Il est audible à condition de prendre le temps d'expliquer ce que c'est. On s'aperçoit qu'il y a une méconnaissance chez la jeune génération, d'abord une méconnaissance de l'histoire de la laïcité. Parfois, on se dit que ce ne serait pas inutile de rappeler d'où ça vient. On pense souvent qu'à l'étranger, les gens ne comprennent pas la laïcité à la française, mais ce n'est pas vrai. Vous pouvez rencontrer des Iraniens ou des Iraniennes qui comprennent très bien ce que signifie la séparation des Eglises et de l'Etat. Je pense même qu'il y a une demande de cette séparation dans de nombreux pays. Je pense qu'il y a peut-être un manque de pédagogie à ce sujet-là.

Ce combat de la laïcité est porté notamment par les professeurs, qui ont parfois peur. Comprenez-vous cette peur ?

Dans le cadre de l'école publique, les professeurs ne peuvent faire leur travail qu'en étant protégés par la laïcité. Mais s’ils se mettent à douter, s’ils sont assaillis par des revendications communautaristes, ils ne peuvent pas enseigner l'esprit tranquille. 

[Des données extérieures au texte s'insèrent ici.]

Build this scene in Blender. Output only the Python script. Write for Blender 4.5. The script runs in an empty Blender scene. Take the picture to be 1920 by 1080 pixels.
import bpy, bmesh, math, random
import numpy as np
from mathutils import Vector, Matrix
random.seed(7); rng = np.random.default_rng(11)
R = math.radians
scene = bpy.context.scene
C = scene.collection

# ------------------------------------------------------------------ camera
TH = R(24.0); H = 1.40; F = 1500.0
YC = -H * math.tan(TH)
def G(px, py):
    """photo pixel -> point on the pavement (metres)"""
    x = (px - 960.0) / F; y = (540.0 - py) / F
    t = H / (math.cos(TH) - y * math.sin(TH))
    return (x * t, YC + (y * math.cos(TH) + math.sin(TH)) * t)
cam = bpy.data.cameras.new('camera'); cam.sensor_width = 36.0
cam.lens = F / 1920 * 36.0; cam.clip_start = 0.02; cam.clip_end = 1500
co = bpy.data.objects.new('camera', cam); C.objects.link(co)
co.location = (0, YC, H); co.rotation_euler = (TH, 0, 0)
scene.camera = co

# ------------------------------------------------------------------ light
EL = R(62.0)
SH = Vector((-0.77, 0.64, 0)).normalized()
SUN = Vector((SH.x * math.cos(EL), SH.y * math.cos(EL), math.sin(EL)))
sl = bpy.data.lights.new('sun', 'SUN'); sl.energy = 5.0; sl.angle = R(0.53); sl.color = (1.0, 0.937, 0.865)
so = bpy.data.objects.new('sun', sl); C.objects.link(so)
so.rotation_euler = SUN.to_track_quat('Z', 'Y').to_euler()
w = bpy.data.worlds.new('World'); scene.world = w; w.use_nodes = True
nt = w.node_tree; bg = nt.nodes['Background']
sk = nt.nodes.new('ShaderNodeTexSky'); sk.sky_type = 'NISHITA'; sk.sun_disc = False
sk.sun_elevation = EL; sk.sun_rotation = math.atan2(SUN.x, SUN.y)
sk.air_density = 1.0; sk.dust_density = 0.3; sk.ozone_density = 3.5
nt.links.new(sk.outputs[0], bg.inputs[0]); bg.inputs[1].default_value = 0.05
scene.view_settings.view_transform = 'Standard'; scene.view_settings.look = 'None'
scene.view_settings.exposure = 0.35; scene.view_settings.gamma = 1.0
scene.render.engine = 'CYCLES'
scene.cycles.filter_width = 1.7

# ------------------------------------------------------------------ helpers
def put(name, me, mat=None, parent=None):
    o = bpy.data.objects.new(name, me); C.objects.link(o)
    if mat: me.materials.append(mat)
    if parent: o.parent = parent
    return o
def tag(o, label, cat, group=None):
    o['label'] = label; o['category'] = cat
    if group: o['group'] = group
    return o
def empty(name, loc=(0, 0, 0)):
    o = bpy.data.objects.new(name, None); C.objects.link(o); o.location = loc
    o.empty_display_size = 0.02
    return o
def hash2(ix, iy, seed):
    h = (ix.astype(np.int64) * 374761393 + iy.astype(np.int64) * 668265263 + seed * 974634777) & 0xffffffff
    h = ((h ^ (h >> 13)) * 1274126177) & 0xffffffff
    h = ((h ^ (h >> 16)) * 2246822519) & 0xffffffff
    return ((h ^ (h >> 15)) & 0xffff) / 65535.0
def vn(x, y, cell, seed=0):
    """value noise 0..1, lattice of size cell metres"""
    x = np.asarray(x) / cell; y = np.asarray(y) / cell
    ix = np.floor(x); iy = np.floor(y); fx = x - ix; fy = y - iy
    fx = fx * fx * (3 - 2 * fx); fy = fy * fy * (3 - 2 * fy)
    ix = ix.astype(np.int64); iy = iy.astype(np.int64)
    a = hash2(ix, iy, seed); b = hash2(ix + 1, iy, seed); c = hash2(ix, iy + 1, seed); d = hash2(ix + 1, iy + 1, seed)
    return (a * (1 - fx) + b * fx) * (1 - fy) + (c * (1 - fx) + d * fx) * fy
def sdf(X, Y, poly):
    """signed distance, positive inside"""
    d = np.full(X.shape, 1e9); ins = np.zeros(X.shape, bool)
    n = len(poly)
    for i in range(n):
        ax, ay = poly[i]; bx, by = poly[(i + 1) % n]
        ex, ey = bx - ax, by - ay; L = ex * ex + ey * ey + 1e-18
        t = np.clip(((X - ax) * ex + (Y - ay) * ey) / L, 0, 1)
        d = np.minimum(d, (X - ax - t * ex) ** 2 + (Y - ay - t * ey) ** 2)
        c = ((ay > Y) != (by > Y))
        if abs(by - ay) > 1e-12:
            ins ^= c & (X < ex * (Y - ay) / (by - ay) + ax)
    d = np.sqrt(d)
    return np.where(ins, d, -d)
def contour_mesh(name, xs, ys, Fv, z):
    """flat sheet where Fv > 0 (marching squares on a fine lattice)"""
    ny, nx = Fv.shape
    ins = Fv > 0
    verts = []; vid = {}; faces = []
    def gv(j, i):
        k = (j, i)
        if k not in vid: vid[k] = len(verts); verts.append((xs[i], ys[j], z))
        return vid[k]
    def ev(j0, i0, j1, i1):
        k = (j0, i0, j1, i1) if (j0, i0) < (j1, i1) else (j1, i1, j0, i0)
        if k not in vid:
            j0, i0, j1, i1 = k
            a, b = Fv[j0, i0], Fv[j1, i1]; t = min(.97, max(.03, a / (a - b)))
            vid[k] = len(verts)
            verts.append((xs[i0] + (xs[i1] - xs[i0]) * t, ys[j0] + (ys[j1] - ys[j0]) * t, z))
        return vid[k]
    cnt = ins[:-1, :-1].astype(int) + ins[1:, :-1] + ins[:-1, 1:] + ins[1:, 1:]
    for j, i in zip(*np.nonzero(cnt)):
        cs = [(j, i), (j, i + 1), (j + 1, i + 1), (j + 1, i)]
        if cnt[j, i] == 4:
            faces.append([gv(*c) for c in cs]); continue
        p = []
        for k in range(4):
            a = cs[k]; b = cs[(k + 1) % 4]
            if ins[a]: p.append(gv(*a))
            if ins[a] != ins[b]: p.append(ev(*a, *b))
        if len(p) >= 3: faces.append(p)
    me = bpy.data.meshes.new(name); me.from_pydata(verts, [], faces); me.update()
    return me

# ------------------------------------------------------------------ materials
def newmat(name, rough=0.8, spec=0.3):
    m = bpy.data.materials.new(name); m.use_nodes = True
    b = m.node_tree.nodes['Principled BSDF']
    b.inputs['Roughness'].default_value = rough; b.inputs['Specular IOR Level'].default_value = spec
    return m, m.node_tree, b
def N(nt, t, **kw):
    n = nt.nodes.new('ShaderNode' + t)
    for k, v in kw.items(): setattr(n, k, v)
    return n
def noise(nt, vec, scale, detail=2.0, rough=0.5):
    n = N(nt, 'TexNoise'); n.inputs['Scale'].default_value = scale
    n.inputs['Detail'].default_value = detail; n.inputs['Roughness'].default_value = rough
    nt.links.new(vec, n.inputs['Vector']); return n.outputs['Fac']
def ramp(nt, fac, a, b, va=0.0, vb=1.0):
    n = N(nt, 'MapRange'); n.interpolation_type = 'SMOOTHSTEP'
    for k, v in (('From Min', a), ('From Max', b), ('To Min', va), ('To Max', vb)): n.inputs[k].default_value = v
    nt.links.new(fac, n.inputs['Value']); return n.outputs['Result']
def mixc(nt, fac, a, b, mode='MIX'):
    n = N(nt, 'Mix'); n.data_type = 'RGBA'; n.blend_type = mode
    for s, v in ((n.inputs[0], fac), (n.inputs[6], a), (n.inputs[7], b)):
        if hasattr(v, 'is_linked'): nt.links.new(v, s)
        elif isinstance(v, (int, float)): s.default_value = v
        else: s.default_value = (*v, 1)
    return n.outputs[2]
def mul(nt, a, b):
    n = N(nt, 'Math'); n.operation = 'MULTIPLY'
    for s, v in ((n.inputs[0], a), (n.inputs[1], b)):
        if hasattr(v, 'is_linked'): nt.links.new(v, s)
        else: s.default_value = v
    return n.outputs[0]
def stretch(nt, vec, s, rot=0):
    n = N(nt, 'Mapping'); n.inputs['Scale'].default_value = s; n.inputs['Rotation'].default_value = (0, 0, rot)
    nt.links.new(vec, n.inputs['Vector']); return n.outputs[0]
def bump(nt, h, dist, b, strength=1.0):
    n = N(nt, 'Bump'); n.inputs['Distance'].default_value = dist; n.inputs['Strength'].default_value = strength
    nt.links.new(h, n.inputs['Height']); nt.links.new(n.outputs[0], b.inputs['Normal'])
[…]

"La laïcité, c'est un préalable indispensable à l'enseignement dans une école publique et une démocratie. Il y a des jeunes qui sont dans une logique de rejet."

Riss, directeur de "Charlie Hebdo"

à franceinfo

C'est un peu à l'image du comportement de ces jeunes dans l'affaire Samuel Paty, qui acceptaient l'idée que "monsieur Paty n'aurait pas dû faire ça". Il y a une adhésion de certains jeunes à cette idéologie. Il faut reformer chaque génération. La nouvelle génération qui arrive, à mon sens, est dans une ignorance de beaucoup de choses. Après l'attentat de Charlie Hebdo, on pouvait avoir l'espoir un peu naïf que tout allait se résorber de lui-même. En fait, rien ne se résorbe tout seul, c'est l'action humaine, politique, militante qui fait que des idées comme la laïcité peuvent se maintenir. Si on ne fait rien, oui, des valeurs comme la laïcité vont se déliter car elles doivent être défendues tout le temps.